** begin DATA TO PROCESS **

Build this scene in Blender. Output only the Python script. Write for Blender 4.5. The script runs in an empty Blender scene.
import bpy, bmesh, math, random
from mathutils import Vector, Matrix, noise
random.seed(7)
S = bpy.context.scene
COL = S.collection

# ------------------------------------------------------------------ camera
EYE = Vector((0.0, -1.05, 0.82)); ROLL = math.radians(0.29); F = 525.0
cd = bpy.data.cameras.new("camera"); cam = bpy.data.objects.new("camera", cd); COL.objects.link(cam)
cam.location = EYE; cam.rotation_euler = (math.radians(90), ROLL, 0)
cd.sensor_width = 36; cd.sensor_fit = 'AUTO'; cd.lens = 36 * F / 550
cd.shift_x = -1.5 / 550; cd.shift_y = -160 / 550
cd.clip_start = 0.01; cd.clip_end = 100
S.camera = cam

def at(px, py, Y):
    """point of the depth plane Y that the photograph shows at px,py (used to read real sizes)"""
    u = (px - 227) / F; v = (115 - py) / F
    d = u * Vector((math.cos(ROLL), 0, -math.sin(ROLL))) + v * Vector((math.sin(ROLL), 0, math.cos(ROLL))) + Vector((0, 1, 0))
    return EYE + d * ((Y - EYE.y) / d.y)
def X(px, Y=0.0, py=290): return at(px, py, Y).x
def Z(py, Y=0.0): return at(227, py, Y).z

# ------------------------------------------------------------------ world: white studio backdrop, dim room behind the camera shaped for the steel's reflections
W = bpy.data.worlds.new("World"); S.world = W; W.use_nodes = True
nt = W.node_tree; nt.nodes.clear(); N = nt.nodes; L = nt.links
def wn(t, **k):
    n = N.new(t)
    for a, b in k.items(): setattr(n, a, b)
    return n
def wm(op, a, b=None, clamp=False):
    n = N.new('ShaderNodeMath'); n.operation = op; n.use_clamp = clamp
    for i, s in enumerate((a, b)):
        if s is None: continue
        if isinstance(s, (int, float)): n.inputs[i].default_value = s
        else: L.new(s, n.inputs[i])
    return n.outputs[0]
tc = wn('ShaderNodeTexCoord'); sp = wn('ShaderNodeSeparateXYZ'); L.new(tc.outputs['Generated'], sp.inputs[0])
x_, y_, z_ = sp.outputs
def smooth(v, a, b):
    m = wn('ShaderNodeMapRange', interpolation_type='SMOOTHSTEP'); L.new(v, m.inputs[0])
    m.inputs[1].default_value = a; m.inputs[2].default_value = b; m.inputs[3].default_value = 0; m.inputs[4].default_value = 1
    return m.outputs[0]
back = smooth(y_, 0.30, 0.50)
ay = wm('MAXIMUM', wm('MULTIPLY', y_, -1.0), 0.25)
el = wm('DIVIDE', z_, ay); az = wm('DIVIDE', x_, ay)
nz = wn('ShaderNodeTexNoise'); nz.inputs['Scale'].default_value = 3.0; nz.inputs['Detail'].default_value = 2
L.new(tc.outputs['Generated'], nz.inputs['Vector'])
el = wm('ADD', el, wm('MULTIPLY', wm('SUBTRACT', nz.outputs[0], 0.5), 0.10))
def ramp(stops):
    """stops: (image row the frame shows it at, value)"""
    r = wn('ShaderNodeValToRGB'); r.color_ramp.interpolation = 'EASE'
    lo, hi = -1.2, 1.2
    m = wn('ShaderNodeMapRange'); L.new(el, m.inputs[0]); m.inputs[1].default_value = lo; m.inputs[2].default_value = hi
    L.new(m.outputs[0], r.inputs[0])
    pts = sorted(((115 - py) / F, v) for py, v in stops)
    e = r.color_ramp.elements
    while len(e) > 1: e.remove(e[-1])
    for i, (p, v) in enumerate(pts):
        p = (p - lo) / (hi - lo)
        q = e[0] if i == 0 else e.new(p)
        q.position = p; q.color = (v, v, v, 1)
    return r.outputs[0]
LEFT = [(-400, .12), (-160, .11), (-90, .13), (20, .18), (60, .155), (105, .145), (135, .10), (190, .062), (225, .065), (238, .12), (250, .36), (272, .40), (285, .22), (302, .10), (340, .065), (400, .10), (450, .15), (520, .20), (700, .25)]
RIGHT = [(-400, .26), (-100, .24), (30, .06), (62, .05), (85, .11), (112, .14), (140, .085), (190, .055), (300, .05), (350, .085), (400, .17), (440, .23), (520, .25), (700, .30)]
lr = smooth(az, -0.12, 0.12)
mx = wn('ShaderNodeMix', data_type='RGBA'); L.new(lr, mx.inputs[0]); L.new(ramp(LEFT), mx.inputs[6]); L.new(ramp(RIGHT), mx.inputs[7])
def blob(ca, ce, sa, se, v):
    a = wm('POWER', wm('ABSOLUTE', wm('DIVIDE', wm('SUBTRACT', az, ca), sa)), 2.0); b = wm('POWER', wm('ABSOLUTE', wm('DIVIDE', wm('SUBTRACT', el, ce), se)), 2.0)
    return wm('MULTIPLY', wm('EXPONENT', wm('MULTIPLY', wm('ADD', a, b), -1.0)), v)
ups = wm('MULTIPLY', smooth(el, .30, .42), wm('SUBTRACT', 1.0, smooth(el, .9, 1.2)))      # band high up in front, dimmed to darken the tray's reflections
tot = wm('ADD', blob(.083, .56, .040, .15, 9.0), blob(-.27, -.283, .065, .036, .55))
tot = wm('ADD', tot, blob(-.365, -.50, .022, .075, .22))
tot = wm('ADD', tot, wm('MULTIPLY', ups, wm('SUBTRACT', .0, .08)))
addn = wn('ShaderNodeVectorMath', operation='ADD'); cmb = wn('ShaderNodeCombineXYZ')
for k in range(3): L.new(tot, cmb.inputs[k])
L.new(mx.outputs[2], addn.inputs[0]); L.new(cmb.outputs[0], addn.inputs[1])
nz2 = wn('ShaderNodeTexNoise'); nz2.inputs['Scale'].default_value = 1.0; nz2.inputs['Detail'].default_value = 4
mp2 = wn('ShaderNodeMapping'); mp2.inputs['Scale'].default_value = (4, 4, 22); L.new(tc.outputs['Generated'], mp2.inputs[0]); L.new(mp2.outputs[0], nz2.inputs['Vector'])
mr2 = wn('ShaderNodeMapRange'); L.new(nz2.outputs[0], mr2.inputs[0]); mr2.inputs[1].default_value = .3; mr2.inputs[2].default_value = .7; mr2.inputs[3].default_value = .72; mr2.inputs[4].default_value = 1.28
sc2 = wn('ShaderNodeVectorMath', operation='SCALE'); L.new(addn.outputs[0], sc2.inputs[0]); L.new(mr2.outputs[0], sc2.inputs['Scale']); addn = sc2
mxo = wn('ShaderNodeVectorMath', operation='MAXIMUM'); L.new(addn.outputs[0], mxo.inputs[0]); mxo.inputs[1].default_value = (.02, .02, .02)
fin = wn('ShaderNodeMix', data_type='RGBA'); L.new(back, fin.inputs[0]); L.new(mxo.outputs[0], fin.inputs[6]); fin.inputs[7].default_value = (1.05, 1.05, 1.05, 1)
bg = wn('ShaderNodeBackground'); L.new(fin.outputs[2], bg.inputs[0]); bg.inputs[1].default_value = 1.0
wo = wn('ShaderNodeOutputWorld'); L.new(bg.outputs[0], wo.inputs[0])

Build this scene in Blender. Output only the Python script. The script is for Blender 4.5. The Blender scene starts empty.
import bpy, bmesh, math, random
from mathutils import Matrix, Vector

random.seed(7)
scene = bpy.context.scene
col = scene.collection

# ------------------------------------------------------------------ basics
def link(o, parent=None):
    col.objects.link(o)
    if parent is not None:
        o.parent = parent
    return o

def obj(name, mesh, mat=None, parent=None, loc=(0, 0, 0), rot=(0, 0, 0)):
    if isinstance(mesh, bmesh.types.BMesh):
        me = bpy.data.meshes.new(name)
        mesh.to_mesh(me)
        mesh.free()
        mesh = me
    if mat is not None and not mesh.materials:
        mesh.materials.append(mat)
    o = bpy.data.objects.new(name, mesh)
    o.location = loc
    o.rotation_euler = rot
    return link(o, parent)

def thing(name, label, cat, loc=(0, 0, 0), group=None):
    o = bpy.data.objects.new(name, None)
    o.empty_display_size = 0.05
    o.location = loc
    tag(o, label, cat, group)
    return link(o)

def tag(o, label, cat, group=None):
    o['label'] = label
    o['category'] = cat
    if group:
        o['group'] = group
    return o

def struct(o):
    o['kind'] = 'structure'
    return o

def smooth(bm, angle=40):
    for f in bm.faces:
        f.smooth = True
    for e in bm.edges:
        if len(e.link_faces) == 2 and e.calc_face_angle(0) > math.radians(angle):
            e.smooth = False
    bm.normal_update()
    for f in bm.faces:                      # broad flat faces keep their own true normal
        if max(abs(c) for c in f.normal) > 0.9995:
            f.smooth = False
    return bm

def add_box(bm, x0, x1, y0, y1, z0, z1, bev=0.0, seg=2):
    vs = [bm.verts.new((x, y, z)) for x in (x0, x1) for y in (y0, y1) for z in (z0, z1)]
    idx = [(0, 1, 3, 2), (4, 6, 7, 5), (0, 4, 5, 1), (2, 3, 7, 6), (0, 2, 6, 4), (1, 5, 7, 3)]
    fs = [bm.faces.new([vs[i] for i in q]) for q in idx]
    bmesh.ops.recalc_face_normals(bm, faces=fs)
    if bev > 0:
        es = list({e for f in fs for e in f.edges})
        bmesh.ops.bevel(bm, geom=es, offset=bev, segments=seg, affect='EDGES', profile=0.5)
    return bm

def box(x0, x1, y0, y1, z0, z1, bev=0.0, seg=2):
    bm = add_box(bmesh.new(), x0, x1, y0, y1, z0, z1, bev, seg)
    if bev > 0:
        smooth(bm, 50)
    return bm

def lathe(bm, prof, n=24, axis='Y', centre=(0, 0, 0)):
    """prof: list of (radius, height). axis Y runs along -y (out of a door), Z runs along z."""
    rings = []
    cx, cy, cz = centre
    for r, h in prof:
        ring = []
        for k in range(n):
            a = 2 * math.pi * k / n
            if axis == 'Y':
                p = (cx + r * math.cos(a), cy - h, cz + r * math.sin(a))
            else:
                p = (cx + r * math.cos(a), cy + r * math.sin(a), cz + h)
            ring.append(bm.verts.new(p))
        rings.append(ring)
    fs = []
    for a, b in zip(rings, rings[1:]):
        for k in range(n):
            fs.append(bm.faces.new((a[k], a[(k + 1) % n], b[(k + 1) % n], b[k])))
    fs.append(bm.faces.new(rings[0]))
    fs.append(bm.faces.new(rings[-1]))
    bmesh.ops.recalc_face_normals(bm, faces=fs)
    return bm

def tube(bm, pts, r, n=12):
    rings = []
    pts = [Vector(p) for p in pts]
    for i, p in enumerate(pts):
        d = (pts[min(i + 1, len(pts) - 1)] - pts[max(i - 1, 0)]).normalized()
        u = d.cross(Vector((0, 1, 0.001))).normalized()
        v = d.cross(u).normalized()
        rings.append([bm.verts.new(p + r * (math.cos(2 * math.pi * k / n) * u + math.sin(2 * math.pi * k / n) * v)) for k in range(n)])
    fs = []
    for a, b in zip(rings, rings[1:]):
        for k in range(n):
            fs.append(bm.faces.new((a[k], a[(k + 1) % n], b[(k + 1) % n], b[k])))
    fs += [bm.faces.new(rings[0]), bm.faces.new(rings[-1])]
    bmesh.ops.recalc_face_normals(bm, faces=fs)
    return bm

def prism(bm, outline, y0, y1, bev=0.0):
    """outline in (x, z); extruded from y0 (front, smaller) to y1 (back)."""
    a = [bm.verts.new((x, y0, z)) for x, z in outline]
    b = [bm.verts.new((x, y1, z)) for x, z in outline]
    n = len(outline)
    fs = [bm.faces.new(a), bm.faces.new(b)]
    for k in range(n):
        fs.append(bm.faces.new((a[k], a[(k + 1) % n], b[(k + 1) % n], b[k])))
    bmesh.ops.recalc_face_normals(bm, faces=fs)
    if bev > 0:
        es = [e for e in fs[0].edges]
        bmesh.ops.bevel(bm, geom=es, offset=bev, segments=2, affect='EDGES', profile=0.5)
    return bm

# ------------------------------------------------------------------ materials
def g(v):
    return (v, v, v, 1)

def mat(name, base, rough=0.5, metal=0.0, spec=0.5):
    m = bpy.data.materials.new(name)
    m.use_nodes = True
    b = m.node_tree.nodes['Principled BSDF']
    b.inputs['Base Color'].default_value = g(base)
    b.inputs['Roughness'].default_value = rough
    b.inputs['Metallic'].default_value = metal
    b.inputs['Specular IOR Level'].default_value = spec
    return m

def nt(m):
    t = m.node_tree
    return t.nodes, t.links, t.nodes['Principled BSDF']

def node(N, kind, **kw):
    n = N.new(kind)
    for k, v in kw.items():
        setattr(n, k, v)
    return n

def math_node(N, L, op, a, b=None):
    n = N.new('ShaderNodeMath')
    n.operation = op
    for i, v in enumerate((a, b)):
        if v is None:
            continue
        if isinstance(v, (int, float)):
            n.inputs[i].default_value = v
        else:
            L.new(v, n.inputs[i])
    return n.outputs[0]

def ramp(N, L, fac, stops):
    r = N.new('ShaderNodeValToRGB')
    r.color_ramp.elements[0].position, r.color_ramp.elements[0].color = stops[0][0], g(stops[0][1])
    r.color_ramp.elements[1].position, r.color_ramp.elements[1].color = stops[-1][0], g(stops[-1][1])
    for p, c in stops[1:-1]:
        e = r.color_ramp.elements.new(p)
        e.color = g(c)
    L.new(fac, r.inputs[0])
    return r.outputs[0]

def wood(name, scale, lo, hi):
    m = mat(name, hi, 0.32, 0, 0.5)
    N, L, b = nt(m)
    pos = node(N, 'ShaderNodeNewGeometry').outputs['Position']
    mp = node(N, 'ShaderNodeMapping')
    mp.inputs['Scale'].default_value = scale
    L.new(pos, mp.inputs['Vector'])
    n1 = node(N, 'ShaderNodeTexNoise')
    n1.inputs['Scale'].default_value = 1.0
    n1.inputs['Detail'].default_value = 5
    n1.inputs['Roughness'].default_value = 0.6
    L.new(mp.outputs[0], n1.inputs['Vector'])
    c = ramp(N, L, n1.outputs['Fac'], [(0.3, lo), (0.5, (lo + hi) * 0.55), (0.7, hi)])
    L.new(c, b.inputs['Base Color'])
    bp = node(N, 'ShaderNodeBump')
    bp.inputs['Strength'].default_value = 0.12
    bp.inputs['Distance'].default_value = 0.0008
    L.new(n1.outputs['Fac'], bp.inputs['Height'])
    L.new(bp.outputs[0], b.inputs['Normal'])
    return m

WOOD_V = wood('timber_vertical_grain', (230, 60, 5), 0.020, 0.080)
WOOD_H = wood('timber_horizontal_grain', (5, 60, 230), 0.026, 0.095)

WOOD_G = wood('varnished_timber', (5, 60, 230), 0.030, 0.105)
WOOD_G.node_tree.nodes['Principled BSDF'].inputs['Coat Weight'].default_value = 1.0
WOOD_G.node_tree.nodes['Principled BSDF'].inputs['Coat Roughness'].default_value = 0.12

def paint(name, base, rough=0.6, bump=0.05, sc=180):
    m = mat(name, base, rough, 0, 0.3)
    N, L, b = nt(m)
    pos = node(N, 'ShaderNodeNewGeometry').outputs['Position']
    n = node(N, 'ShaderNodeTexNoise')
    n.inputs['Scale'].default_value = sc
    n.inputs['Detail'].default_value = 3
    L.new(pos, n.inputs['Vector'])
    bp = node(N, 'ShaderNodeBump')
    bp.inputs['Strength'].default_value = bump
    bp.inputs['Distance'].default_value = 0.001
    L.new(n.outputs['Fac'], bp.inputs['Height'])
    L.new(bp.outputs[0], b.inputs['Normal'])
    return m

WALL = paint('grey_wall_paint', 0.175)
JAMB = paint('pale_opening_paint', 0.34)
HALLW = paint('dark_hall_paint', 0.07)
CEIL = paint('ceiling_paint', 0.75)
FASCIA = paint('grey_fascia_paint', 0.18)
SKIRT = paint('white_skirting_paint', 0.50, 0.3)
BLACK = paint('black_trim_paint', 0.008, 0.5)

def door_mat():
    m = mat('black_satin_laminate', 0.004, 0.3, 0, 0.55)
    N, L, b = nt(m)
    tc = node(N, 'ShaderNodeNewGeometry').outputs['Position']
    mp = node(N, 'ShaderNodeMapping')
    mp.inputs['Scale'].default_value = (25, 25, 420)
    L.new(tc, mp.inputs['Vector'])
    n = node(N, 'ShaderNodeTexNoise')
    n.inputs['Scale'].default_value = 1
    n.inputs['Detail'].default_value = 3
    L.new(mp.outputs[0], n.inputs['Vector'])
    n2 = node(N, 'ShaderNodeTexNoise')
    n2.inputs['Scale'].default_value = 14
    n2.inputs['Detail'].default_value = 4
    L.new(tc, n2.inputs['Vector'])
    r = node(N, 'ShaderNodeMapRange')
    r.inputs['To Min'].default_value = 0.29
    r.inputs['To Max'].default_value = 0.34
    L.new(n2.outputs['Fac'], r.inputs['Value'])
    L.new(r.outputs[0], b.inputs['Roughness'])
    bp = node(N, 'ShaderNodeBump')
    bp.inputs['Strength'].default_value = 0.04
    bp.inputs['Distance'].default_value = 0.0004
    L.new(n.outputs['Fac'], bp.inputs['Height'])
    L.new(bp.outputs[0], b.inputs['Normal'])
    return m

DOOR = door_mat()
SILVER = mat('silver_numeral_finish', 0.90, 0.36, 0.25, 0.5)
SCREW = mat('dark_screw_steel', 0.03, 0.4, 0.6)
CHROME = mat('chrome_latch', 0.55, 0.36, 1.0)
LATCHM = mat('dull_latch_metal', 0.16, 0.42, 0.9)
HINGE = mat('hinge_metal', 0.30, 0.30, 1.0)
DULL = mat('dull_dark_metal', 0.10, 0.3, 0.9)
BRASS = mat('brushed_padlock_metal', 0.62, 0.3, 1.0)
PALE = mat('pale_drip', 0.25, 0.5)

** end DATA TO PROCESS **

● SHORT PROBLEM: Begin with the line that has "addn.inputs[0]); L.new(cmb.outputs[0], addn.inputs[1])" in the listing above and end after the line that has "return link(o, parent)"; output those lines exactly.

● ANSWER FOR THIS EXERCISE:
L.new(mx.outputs[2], addn.inputs[0]); L.new(cmb.outputs[0], addn.inputs[1])
nz2 = wn('ShaderNodeTexNoise'); nz2.inputs['Scale'].default_value = 1.0; nz2.inputs['Detail'].default_value = 4
mp2 = wn('ShaderNodeMapping'); mp2.inputs['Scale'].default_value = (4, 4, 22); L.new(tc.outputs['Generated'], mp2.inputs[0]); L.new(mp2.outputs[0], nz2.inputs['Vector'])
mr2 = wn('ShaderNodeMapRange'); L.new(nz2.outputs[0], mr2.inputs[0]); mr2.inputs[1].default_value = .3; mr2.inputs[2].default_value = .7; mr2.inputs[3].default_value = .72; mr2.inputs[4].default_value = 1.28
sc2 = wn('ShaderNodeVectorMath', operation='SCALE'); L.new(addn.outputs[0], sc2.inputs[0]); L.new(mr2.outputs[0], sc2.inputs['Scale']); addn = sc2
mxo = wn('ShaderNodeVectorMath', operation='MAXIMUM'); L.new(addn.outputs[0], mxo.inputs[0]); mxo.inputs[1].default_value = (.02, .02, .02)
fin = wn('ShaderNodeMix', data_type='RGBA'); L.new(back, fin.inputs[0]); L.new(mxo.outputs[0], fin.inputs[6]); fin.inputs[7].default_value = (1.05, 1.05, 1.05, 1)
bg = wn('ShaderNodeBackground'); L.new(fin.outputs[2], bg.inputs[0]); bg.inputs[1].default_value = 1.0
wo = wn('ShaderNodeOutputWorld'); L.new(bg.outputs[0], wo.inputs[0])

Build this scene in Blender. Output only the Python script. The script is for Blender 4.5. The Blender scene starts empty.
import bpy, bmesh, math, random
from mathutils import Matrix, Vector

random.seed(7)
scene = bpy.context.scene
col = scene.collection

# ------------------------------------------------------------------ basics
def link(o, parent=None):
    col.objects.link(o)
    if parent is not None:
        o.parent = parent
    return o

def obj(name, mesh, mat=None, parent=None, loc=(0, 0, 0), rot=(0, 0, 0)):
    if isinstance(mesh, bmesh.types.BMesh):
        me = bpy.data.meshes.new(name)
        mesh.to_mesh(me)
        mesh.free()
        mesh = me
    if mat is not None and not mesh.materials:
        mesh.materials.append(mat)
    o = bpy.data.objects.new(name, mesh)
    o.location = loc
    o.rotation_euler = rot
    return link(o, parent)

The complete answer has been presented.